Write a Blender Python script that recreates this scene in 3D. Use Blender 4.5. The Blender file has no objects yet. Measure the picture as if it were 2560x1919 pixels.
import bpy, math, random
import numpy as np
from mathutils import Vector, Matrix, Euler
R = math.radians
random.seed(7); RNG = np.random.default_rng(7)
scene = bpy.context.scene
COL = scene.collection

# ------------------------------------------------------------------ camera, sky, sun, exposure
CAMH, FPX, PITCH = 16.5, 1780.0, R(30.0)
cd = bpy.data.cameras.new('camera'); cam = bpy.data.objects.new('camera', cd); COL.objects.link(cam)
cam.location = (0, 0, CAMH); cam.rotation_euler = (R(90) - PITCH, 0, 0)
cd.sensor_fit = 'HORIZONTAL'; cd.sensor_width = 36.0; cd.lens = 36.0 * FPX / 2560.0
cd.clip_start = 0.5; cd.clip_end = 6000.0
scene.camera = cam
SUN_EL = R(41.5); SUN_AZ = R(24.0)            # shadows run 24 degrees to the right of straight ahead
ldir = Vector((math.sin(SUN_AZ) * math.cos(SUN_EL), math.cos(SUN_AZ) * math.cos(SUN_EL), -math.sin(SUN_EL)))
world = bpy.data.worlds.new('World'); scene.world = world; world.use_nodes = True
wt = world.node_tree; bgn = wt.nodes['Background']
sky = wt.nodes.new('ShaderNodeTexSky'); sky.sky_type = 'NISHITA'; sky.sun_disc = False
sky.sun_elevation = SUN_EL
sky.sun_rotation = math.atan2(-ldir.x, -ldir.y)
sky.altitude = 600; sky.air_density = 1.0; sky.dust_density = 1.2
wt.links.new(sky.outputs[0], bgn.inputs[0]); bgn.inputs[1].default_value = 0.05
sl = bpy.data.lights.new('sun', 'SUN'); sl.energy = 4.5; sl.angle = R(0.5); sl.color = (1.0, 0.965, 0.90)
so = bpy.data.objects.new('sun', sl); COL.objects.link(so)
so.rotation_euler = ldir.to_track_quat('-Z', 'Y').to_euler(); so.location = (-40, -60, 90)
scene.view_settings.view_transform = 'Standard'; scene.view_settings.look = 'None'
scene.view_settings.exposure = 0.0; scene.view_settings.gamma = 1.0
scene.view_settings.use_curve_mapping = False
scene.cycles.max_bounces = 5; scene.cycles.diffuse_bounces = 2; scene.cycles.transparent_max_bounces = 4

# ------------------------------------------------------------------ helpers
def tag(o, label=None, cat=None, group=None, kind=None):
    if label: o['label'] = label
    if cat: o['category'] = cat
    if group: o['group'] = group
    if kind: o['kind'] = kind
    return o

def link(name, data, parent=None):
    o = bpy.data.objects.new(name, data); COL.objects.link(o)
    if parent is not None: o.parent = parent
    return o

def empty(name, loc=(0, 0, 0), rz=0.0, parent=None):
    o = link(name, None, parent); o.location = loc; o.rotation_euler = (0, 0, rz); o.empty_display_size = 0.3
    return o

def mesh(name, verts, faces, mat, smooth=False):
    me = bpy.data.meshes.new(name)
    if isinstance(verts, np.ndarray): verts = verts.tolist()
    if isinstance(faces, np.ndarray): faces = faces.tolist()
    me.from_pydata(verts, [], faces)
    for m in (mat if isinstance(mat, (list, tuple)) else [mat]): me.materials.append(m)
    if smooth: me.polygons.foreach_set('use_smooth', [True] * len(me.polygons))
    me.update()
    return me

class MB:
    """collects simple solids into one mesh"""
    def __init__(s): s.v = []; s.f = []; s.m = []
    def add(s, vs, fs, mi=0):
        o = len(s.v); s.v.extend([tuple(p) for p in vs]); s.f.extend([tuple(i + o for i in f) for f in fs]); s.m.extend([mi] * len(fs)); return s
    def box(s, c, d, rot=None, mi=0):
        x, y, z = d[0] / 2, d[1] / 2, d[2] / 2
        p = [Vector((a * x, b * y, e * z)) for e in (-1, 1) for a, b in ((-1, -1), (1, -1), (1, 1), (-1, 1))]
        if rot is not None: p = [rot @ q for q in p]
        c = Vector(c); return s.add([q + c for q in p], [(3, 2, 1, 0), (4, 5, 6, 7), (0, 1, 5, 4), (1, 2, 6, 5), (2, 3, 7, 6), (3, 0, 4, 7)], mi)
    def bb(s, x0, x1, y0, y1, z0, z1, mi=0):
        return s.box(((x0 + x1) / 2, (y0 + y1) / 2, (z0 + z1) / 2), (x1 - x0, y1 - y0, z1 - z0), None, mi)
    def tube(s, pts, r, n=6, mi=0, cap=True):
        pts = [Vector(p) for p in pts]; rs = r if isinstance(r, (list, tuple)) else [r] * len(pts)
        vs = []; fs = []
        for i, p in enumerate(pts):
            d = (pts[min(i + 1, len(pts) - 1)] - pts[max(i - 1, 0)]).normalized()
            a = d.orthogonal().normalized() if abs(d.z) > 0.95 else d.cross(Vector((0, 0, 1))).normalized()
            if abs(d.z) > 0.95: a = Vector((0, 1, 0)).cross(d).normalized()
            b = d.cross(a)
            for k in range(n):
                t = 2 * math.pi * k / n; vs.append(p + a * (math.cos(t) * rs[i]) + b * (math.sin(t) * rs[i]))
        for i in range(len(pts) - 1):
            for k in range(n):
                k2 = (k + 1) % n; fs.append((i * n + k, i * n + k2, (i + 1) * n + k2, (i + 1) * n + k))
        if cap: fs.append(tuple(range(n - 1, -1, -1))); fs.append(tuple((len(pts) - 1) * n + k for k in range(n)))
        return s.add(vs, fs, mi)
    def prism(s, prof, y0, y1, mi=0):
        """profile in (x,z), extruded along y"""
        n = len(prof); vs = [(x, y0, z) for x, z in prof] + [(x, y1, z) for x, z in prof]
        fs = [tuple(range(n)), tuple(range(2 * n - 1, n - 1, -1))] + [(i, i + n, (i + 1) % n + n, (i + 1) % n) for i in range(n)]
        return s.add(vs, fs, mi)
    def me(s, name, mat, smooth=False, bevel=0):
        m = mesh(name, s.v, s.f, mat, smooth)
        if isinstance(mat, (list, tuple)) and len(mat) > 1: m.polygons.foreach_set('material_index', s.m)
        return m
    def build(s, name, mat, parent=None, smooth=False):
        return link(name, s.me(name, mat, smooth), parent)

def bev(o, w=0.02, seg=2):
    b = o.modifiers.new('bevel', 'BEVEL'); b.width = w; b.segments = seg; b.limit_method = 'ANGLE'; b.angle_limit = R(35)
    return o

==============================

PROBLEM TO WORK ON:
Please print the material above exactly as it appears, from its first line through the line containing "COL = scene.collection", inclusive, and stop there.

SOLUTION FOR THIS PROBLEM:
Write a Blender Python script that recreates this scene in 3D. Use Blender 4.5. The Blender file has no objects yet. Measure the picture as if it were 2560x1919 pixels.
import bpy, math, random
import numpy as np
from mathutils import Vector, Matrix, Euler
R = math.radians
random.seed(7); RNG = np.random.default_rng(7)
scene = bpy.context.scene
COL = scene.collection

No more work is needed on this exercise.